23 Feb, 2018 - 00:02 0 Views

The ManicaPost

Morris Mtisi
“We are doing the best we can to upgrade the school,” says St Matthias Tsonzo High School head, Mr Obvious Chikata. The School Development Committee holds the same view. However, a group of former students hold a different view.

“We cannot support an administration that is incompetent and evidently driving the school to the dogs,” says one of the former students who requested anonymity.

If the above scenario does not describe factionalism in a school, what is the best way to describe it?

One member of a group that calls itself Tsonzo Alumni (Former Students) comes to the Manica Post. The story is of a high school rotting in the hands of an incompetent and seemingly corrupt administration. The fees are as high as $600 per term. But look at the pictures of the rot at the school. Where is the money going? And we want to support the school as former students but how can we with such a school head and administration? Thus went the story.

The Manica Post sends the pictures to Mr Chikata via Whatsapp, first to confirm if the pictures were from the school and secondly to hear his side of the story and how do you defend such conditions at a fairly big boarding school like yours? Those two questions if answered properly would suffice to write a ‘balanced’ story.

The Manica Post does not look into schools for negative reporting, unless it is outright corruption going on. Sometimes, may be often-times negative reporting is counter-productive for it only exposes problems but does not help to solve them.

What is required at Tsonzo is for all interested parties to work together towards understanding one another and not tearing the school apart and fanning animosity and factionalism.

It is not too late to allow the present administration to work as best it can to develop the school, at the same time allow constructive criticism to be allowed to play a role in the development of the school that belongs to learners more than it belongs to teachers and school heads. For these will always come and go. The school will remain for future generations.

Listen to the worries and concerns of proactive and progressive minded former students, teachers, parents and students.

Allow constructive advice and criticism to help you build a civilised and better school. This is our advice to the school head.

At the same time the above must not act like political opposition parties that oppose the establishment for the sake of opposition.

Reason with the head. Stop fighting him. Talk to each other and pull in one direction. Those who see the glass as half full have a good attitude for they talk the language of fullness.

Those who see it as half empty see the same glass but with a different attitude. Both can easily get to a yes and together move in the same direction if expert conflict resolution skills are used and used wisely. Allow expert arbitration to allow sense to prevail.

Consider the benefits and losses that come with fighting and confrontation versus peaceful and common compassion for reason to prevail.
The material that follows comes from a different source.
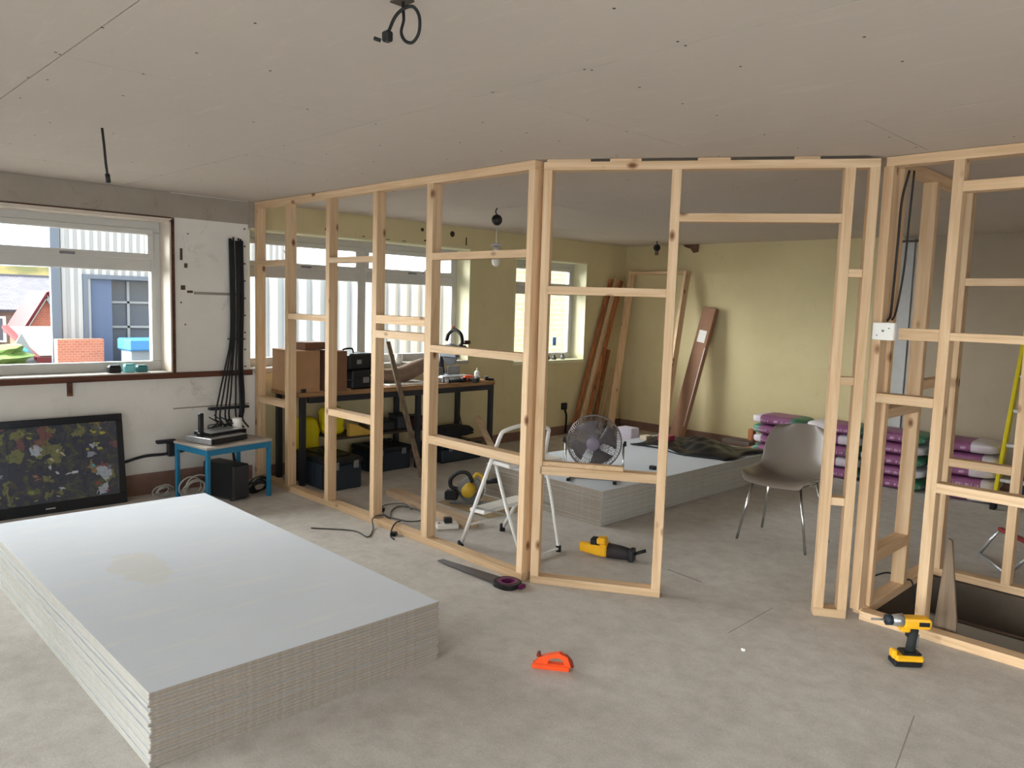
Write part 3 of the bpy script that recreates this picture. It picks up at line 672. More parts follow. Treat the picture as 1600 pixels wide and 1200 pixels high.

Emotional intelligence leads to entrenched conflict and deep resentment of each other. And when this happens in school it is the learners who suffer and the pass rate plummets.

All should work towards eliminating the attitude of our enemies who believe Africans are still too primitive to resolve their conflicts and differences amicably. Schools will never develop if they are theatres of back-biting, intriguing, backstabbing, noise and conflict.

That is our message for Tsonzo High School. Come together, put heads together, resolve differences, forgive each other and move on. That is the best lesson learners at any school can learn from adults who have their school at heart.

If school children need two a lessons to learn without writing an examination in all our schools, it is first and foremost the honour of shunning corruption and second, the lesson about peaceful conflict resolution.

I hope after this newspaper story with a difference, fostering developmental educational journalism will stop the fights at Tsonzo High School and indeed other big schools torn apart by factionalism and disorientation. In the place of fighting, it is our hope that all will quickly adopt level headedness and peaceful conflict resolution. God bless Tsonzo High School. God bless other schools in a similar state of cold war!